What Does Capacity Enhancement Mean in Practice?
The term “capacity enhancement” can sound abstract. This post explains what it means concretely for the RSE-CEP project and the institutions we work with.
The problem
Many research institutions recognise that they need better software practices, but face a common set of barriers:
- Researchers with software skills are not recognised or retained as RSEs
- There is no clear career pathway for people who want to work as RSEs
- Training is ad hoc and not sustained
- Communities of practice do not exist or are fragile
Hiring a single RSE, or running a one-off workshop, does not solve these problems on its own.
Our approach
RSE-CEP focuses on three interconnected areas:
Skills development — designing and delivering training that builds practical RSE skills in researchers and early-career RSEs alike.

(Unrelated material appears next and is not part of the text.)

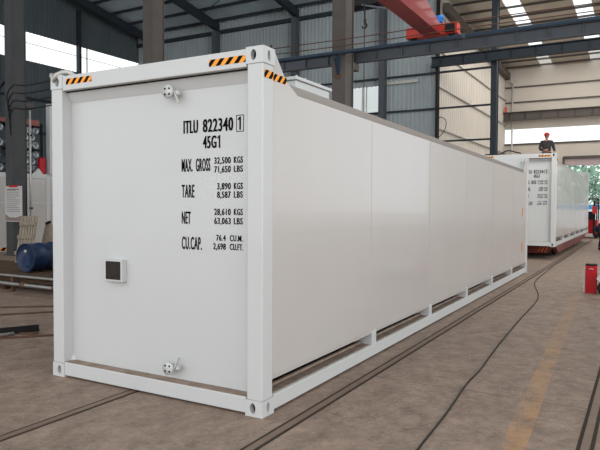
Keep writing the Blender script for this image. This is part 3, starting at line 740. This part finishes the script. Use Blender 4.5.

This includes both technical training (software development practices, tools) and professional skills (communication, collaboration, project management).
Community building — connecting people who are working as RSEs or in RSE-adjacent roles, so they can share knowledge, support each other, and advocate for the field within their institutions.
Institutional change — working with research leaders and administrators to create the conditions in which RSE capacity can grow and be sustained over time.
These three areas reinforce each other. Skills without community are hard to maintain. Community without institutional support is fragile. We try to work across all three at once.